---------- Exercise material ----------
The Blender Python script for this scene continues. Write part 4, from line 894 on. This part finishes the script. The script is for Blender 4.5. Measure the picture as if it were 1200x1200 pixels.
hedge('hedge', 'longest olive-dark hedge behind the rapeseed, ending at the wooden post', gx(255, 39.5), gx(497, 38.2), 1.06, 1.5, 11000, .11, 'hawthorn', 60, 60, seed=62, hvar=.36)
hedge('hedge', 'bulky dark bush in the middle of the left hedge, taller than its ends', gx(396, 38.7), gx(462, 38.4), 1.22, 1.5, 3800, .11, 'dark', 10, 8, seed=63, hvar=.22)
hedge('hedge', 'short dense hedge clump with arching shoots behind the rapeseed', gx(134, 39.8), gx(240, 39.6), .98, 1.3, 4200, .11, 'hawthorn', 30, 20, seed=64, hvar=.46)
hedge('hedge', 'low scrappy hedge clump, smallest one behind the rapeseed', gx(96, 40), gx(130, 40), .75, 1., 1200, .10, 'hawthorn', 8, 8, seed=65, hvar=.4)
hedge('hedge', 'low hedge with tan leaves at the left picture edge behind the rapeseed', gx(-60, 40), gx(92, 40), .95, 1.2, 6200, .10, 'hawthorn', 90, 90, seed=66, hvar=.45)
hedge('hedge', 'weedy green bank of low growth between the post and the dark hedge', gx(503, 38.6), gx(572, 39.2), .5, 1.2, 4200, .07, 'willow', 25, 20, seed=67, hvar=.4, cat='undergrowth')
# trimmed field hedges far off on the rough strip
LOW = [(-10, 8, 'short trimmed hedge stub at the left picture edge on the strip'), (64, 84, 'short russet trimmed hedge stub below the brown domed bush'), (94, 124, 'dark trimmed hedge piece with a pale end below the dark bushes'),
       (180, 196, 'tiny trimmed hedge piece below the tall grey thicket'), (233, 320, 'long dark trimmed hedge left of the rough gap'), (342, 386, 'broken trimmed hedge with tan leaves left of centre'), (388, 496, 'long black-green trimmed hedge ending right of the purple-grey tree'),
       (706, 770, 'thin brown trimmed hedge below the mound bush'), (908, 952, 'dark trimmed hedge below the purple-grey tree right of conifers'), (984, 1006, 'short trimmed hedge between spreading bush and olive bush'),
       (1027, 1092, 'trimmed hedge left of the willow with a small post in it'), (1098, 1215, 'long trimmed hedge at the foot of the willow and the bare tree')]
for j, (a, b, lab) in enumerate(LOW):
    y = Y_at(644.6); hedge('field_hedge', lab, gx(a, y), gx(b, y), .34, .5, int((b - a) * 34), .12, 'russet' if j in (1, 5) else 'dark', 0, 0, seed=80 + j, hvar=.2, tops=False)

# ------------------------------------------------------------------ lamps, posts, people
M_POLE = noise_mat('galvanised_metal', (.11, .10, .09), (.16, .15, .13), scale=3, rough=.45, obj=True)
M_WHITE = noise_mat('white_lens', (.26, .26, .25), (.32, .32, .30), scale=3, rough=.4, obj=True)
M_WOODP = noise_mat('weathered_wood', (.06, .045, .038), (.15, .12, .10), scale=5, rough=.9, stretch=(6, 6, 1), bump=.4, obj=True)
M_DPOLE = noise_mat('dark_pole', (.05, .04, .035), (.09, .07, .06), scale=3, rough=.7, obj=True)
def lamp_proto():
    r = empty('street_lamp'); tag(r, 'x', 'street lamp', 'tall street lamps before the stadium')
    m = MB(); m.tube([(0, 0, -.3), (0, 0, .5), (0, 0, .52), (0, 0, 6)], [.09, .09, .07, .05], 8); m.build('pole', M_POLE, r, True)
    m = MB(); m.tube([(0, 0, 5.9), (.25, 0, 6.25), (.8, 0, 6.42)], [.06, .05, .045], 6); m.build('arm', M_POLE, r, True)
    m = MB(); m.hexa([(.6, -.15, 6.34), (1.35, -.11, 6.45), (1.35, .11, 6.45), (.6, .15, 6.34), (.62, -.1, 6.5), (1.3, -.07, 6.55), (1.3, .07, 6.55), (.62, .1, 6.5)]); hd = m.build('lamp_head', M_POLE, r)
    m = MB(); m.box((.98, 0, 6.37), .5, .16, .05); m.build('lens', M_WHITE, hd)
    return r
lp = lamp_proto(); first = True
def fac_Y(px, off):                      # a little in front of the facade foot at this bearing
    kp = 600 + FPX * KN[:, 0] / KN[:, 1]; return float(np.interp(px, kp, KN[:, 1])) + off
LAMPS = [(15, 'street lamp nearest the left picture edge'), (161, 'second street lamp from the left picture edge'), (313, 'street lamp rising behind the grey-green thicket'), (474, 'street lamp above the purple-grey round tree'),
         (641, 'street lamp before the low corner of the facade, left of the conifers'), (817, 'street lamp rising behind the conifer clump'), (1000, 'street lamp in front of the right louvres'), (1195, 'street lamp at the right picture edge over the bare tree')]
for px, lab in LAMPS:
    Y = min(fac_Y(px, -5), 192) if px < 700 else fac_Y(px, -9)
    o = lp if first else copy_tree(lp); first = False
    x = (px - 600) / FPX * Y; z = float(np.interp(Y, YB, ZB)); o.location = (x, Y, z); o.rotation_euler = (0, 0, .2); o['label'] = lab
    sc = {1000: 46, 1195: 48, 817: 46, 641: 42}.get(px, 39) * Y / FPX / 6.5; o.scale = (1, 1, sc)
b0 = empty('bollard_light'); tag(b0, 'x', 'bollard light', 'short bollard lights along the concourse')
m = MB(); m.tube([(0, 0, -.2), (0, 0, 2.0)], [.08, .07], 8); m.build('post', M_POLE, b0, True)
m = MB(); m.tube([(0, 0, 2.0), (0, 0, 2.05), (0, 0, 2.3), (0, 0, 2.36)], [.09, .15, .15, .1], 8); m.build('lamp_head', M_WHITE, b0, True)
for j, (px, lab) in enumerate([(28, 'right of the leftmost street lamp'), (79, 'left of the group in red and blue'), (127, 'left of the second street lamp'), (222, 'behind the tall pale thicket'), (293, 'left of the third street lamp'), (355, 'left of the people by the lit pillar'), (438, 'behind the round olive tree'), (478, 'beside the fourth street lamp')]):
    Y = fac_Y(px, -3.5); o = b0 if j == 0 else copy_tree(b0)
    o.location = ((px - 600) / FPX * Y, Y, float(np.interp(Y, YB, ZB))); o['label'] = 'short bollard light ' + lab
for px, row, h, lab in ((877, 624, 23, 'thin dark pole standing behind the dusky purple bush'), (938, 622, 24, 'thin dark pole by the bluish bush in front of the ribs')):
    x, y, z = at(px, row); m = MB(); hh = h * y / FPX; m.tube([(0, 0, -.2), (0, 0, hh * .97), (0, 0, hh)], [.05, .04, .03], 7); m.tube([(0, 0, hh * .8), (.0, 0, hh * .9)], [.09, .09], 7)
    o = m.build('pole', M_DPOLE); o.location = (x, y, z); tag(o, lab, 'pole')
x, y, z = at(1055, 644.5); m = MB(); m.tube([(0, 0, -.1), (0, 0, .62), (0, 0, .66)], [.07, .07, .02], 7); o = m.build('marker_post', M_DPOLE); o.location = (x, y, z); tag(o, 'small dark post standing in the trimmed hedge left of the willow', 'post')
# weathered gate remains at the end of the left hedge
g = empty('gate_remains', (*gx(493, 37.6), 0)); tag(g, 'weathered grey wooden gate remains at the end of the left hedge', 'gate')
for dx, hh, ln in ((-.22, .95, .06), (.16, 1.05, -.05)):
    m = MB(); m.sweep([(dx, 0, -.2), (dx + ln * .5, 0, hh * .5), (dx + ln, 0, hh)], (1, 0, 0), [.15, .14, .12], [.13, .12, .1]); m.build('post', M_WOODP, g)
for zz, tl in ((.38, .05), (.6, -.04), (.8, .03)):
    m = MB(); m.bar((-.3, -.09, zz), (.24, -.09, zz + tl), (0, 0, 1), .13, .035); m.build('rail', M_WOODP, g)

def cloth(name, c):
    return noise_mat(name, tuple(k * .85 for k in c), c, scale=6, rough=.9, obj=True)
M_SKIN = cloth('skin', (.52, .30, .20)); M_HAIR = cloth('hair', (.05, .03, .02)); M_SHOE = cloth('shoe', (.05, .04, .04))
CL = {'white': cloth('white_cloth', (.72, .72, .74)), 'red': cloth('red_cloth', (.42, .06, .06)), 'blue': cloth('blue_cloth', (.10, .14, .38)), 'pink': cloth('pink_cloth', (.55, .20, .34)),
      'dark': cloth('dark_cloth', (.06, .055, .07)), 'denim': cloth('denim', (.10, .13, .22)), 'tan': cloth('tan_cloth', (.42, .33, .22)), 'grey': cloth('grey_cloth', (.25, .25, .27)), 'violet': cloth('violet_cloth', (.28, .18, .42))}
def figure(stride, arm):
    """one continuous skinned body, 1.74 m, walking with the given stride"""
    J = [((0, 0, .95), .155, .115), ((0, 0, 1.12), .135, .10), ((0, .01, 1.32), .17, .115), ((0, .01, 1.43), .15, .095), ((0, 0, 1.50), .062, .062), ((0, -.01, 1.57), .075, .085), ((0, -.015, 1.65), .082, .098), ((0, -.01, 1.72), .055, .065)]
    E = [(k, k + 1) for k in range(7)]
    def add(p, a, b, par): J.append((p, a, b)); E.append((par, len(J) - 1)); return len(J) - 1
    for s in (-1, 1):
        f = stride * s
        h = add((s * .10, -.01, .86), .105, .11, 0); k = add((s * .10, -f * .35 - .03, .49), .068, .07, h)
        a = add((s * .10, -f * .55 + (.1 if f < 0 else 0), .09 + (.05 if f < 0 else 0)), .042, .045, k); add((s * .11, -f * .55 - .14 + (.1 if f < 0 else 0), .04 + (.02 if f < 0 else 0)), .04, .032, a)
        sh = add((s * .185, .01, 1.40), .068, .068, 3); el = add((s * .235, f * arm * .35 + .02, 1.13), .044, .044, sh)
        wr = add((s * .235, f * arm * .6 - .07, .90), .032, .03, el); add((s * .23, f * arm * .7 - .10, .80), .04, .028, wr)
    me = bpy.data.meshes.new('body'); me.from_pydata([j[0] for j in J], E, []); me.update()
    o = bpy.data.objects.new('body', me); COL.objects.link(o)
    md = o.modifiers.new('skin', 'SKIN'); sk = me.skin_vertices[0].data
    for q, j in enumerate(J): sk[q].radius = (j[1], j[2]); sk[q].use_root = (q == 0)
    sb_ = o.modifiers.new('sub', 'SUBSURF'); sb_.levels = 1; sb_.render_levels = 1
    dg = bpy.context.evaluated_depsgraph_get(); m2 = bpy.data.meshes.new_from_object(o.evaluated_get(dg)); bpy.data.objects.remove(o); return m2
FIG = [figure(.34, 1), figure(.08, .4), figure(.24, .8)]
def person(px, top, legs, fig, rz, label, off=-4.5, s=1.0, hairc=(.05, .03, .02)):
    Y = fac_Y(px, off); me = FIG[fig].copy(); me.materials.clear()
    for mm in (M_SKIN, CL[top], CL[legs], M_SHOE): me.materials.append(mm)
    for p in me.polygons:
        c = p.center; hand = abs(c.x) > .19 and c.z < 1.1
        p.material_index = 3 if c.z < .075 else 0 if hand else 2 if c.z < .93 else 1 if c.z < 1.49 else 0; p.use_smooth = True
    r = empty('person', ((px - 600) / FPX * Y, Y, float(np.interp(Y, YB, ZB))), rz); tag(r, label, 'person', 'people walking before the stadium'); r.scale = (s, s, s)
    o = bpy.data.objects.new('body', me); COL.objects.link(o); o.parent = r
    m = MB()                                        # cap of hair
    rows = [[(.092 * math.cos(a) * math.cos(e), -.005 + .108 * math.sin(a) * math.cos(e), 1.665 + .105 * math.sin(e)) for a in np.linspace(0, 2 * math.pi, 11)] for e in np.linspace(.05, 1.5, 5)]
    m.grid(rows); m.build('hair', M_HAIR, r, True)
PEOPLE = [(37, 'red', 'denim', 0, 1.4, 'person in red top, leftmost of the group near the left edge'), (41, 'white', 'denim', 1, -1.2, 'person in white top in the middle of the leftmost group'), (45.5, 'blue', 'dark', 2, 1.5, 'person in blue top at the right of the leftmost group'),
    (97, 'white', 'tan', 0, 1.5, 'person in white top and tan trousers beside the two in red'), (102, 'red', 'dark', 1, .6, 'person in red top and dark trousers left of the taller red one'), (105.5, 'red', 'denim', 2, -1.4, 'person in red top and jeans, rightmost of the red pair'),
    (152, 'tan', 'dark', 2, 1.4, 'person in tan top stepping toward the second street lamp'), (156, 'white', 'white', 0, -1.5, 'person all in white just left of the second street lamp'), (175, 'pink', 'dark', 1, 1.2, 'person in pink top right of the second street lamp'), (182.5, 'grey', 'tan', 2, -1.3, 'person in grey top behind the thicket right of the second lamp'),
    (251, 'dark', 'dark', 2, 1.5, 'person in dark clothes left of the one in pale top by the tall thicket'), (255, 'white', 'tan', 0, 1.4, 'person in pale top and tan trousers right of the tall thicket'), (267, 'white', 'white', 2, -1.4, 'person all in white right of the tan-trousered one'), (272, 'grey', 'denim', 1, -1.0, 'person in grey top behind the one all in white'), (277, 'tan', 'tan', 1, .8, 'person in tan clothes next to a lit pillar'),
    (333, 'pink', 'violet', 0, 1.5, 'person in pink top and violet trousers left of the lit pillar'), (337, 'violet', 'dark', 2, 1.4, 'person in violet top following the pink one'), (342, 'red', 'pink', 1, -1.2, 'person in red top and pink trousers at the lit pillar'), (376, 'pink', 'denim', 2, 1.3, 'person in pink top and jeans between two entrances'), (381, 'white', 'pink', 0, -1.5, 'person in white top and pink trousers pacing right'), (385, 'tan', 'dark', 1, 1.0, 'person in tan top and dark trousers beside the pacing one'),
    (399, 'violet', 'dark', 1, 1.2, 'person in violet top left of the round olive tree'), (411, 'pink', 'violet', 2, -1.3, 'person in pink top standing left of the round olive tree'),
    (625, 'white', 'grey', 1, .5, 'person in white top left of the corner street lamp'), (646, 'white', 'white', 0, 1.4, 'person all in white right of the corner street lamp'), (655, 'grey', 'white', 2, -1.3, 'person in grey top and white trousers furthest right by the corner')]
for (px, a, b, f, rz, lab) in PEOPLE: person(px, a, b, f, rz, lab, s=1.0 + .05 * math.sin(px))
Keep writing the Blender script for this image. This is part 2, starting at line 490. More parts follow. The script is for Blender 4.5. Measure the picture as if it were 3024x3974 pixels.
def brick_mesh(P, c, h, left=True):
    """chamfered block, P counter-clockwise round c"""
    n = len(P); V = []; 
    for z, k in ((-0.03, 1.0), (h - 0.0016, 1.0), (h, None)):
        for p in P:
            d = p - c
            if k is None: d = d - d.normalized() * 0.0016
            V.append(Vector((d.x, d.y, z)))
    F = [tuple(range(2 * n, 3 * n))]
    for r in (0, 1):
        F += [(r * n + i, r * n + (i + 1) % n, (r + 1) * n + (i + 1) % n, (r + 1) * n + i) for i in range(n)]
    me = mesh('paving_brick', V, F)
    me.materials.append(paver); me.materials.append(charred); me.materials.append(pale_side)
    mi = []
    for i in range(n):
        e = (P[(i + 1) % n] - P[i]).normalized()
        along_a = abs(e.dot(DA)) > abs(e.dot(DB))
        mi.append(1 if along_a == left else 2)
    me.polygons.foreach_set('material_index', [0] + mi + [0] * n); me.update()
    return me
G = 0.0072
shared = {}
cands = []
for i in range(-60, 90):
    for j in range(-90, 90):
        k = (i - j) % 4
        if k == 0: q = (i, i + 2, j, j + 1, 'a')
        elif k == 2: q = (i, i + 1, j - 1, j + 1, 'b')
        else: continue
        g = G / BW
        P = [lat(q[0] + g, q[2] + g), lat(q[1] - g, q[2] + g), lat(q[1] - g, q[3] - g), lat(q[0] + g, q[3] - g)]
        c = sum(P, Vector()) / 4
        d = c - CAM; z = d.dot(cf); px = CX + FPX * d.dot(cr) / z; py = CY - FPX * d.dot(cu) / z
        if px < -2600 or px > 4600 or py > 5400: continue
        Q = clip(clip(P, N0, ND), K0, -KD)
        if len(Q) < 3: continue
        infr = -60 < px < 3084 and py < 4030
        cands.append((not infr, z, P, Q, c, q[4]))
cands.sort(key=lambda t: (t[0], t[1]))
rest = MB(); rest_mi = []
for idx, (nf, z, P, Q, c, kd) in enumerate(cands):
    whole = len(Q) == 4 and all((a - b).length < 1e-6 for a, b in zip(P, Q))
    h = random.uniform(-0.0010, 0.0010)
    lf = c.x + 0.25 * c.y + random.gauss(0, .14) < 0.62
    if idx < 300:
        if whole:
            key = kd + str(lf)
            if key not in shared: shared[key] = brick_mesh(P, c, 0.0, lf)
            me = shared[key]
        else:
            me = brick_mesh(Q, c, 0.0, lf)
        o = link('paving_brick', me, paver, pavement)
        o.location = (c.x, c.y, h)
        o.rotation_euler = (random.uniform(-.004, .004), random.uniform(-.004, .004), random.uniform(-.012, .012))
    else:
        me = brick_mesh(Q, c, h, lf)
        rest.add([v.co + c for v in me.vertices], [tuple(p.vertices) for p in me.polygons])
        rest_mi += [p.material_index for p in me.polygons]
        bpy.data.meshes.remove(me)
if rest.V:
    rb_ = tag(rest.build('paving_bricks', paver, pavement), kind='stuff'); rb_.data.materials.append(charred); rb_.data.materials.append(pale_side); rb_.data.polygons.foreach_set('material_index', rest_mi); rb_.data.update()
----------
Of the lines above, how many hold the word "part"? Say the number alone.

_Reply:_
2